§ Required work
Retype the listing that follows, word for word.
--- Start Listing ---
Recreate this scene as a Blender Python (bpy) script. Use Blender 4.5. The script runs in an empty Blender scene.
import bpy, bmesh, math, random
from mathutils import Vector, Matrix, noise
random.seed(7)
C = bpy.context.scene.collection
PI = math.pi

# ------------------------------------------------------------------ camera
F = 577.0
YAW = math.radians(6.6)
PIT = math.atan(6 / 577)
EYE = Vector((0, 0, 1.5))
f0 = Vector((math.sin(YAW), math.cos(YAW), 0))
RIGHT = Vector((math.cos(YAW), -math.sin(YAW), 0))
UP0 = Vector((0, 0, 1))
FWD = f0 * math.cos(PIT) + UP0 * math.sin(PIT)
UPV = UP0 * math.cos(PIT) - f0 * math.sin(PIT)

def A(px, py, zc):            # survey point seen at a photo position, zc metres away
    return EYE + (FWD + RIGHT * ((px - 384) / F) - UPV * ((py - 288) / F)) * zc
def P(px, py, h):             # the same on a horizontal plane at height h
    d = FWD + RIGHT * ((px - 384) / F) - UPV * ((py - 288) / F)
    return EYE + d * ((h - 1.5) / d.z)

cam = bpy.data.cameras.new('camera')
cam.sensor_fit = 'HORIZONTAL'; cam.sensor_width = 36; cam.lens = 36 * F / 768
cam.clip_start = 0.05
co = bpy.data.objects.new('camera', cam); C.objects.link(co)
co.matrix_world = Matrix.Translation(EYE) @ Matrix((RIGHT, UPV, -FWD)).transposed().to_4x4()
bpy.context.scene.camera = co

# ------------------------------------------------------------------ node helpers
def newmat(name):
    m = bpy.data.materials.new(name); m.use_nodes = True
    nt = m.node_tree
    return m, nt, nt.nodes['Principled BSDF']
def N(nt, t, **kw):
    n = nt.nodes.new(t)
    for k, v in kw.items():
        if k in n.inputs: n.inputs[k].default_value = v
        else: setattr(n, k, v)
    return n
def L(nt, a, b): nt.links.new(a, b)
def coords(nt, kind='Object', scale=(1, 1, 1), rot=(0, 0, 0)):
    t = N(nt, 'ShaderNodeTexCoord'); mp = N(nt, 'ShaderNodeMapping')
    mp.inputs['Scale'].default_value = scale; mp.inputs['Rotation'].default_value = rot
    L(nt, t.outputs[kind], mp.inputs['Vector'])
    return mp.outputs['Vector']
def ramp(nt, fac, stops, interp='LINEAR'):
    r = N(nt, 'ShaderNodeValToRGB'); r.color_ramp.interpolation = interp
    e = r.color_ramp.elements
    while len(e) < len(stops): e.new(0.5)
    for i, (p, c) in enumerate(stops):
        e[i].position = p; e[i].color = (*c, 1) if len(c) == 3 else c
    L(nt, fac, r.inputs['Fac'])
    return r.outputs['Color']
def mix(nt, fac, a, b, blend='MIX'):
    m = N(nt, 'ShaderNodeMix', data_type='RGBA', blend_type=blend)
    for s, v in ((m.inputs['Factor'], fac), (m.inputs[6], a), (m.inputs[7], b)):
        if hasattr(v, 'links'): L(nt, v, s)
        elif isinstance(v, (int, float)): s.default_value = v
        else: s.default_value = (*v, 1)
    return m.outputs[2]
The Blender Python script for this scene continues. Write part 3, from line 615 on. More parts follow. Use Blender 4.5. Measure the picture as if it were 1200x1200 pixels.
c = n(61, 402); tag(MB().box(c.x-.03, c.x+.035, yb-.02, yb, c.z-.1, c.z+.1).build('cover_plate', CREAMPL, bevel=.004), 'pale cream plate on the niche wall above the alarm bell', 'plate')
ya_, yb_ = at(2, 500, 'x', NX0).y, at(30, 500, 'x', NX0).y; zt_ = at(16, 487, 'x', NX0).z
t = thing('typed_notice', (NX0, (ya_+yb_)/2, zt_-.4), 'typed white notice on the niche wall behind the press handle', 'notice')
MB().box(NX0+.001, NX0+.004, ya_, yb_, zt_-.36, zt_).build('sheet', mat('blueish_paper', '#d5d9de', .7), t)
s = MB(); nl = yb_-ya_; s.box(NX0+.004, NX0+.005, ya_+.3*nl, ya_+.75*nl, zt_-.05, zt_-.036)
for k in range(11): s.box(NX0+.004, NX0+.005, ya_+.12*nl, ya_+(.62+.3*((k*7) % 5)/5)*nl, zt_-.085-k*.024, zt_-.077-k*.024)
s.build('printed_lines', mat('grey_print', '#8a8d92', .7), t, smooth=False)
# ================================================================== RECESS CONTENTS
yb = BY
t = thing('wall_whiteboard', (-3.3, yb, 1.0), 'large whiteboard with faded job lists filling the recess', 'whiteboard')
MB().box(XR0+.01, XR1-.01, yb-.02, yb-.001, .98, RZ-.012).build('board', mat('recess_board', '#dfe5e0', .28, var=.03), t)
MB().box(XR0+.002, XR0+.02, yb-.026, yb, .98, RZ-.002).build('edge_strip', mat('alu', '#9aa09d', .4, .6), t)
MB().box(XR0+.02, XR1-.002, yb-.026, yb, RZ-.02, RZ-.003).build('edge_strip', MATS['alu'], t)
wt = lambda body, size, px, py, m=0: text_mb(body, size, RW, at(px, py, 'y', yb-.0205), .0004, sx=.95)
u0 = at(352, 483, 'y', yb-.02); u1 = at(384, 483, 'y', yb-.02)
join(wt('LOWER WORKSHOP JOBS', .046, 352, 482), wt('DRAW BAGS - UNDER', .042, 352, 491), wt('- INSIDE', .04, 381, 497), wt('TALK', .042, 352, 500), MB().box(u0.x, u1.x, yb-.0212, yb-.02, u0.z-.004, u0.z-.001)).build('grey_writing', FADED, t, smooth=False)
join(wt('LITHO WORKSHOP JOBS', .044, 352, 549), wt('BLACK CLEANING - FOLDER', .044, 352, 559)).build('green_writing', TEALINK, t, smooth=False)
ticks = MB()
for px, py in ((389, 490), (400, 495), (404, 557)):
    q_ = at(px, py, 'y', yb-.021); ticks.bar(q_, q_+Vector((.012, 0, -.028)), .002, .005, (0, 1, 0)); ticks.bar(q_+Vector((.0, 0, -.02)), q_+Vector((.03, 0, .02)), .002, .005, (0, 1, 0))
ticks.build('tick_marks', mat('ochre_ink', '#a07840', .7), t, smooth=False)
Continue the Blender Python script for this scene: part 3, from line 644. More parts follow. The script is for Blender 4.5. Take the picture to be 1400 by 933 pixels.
--- End Listing ---
§ Full solution
Recreate this scene as a Blender Python (bpy) script. Use Blender 4.5. The script runs in an empty Blender scene.
import bpy, bmesh, math, random
from mathutils import Vector, Matrix, noise
random.seed(7)
C = bpy.context.scene.collection
PI = math.pi

# ------------------------------------------------------------------ camera
F = 577.0
YAW = math.radians(6.6)
PIT = math.atan(6 / 577)
EYE = Vector((0, 0, 1.5))
f0 = Vector((math.sin(YAW), math.cos(YAW), 0))
RIGHT = Vector((math.cos(YAW), -math.sin(YAW), 0))
UP0 = Vector((0, 0, 1))
FWD = f0 * math.cos(PIT) + UP0 * math.sin(PIT)
UPV = UP0 * math.cos(PIT) - f0 * math.sin(PIT)

def A(px, py, zc):            # survey point seen at a photo position, zc metres away
    return EYE + (FWD + RIGHT * ((px - 384) / F) - UPV * ((py - 288) / F)) * zc
def P(px, py, h):             # the same on a horizontal plane at height h
    d = FWD + RIGHT * ((px - 384) / F) - UPV * ((py - 288) / F)
    return EYE + d * ((h - 1.5) / d.z)

cam = bpy.data.cameras.new('camera')
cam.sensor_fit = 'HORIZONTAL'; cam.sensor_width = 36; cam.lens = 36 * F / 768
cam.clip_start = 0.05
co = bpy.data.objects.new('camera', cam); C.objects.link(co)
co.matrix_world = Matrix.Translation(EYE) @ Matrix((RIGHT, UPV, -FWD)).transposed().to_4x4()
bpy.context.scene.camera = co

# ------------------------------------------------------------------ node helpers
def newmat(name):
    m = bpy.data.materials.new(name); m.use_nodes = True
    nt = m.node_tree
    return m, nt, nt.nodes['Principled BSDF']
def N(nt, t, **kw):
    n = nt.nodes.new(t)
    for k, v in kw.items():
        if k in n.inputs: n.inputs[k].default_value = v
        else: setattr(n, k, v)
    return n
def L(nt, a, b): nt.links.new(a, b)
def coords(nt, kind='Object', scale=(1, 1, 1), rot=(0, 0, 0)):
    t = N(nt, 'ShaderNodeTexCoord'); mp = N(nt, 'ShaderNodeMapping')
    mp.inputs['Scale'].default_value = scale; mp.inputs['Rotation'].default_value = rot
    L(nt, t.outputs[kind], mp.inputs['Vector'])
    return mp.outputs['Vector']
def ramp(nt, fac, stops, interp='LINEAR'):
    r = N(nt, 'ShaderNodeValToRGB'); r.color_ramp.interpolation = interp
    e = r.color_ramp.elements
    while len(e) < len(stops): e.new(0.5)
    for i, (p, c) in enumerate(stops):
        e[i].position = p; e[i].color = (*c, 1) if len(c) == 3 else c
    L(nt, fac, r.inputs['Fac'])
    return r.outputs['Color']
def mix(nt, fac, a, b, blend='MIX'):
    m = N(nt, 'ShaderNodeMix', data_type='RGBA', blend_type=blend)
    for s, v in ((m.inputs['Factor'], fac), (m.inputs[6], a), (m.inputs[7], b)):
        if hasattr(v, 'links'): L(nt, v, s)
        elif isinstance(v, (int, float)): s.default_value = v
        else: s.default_value = (*v, 1)
    return m.outputs[2]
The Blender Python script for this scene continues. Write part 3, from line 615 on. More parts follow. Use Blender 4.5. Measure the picture as if it were 1200x1200 pixels.
c = n(61, 402); tag(MB().box(c.x-.03, c.x+.035, yb-.02, yb, c.z-.1, c.z+.1).build('cover_plate', CREAMPL, bevel=.004), 'pale cream plate on the niche wall above the alarm bell', 'plate')
ya_, yb_ = at(2, 500, 'x', NX0).y, at(30, 500, 'x', NX0).y; zt_ = at(16, 487, 'x', NX0).z
t = thing('typed_notice', (NX0, (ya_+yb_)/2, zt_-.4), 'typed white notice on the niche wall behind the press handle', 'notice')
MB().box(NX0+.001, NX0+.004, ya_, yb_, zt_-.36, zt_).build('sheet', mat('blueish_paper', '#d5d9de', .7), t)
s = MB(); nl = yb_-ya_; s.box(NX0+.004, NX0+.005, ya_+.3*nl, ya_+.75*nl, zt_-.05, zt_-.036)
for k in range(11): s.box(NX0+.004, NX0+.005, ya_+.12*nl, ya_+(.62+.3*((k*7) % 5)/5)*nl, zt_-.085-k*.024, zt_-.077-k*.024)
s.build('printed_lines', mat('grey_print', '#8a8d92', .7), t, smooth=False)
# ================================================================== RECESS CONTENTS
yb = BY
t = thing('wall_whiteboard', (-3.3, yb, 1.0), 'large whiteboard with faded job lists filling the recess', 'whiteboard')
MB().box(XR0+.01, XR1-.01, yb-.02, yb-.001, .98, RZ-.012).build('board', mat('recess_board', '#dfe5e0', .28, var=.03), t)
MB().box(XR0+.002, XR0+.02, yb-.026, yb, .98, RZ-.002).build('edge_strip', mat('alu', '#9aa09d', .4, .6), t)
MB().box(XR0+.02, XR1-.002, yb-.026, yb, RZ-.02, RZ-.003).build('edge_strip', MATS['alu'], t)
wt = lambda body, size, px, py, m=0: text_mb(body, size, RW, at(px, py, 'y', yb-.0205), .0004, sx=.95)
u0 = at(352, 483, 'y', yb-.02); u1 = at(384, 483, 'y', yb-.02)
join(wt('LOWER WORKSHOP JOBS', .046, 352, 482), wt('DRAW BAGS - UNDER', .042, 352, 491), wt('- INSIDE', .04, 381, 497), wt('TALK', .042, 352, 500), MB().box(u0.x, u1.x, yb-.0212, yb-.02, u0.z-.004, u0.z-.001)).build('grey_writing', FADED, t, smooth=False)
join(wt('LITHO WORKSHOP JOBS', .044, 352, 549), wt('BLACK CLEANING - FOLDER', .044, 352, 559)).build('green_writing', TEALINK, t, smooth=False)
ticks = MB()
for px, py in ((389, 490), (400, 495), (404, 557)):
    q_ = at(px, py, 'y', yb-.021); ticks.bar(q_, q_+Vector((.012, 0, -.028)), .002, .005, (0, 1, 0)); ticks.bar(q_+Vector((.0, 0, -.02)), q_+Vector((.03, 0, .02)), .002, .005, (0, 1, 0))
ticks.build('tick_marks', mat('ochre_ink', '#a07840', .7), t, smooth=False)
Continue the Blender Python script for this scene: part 3, from line 644. More parts follow. The script is for Blender 4.5. Take the picture to be 1400 by 933 pixels.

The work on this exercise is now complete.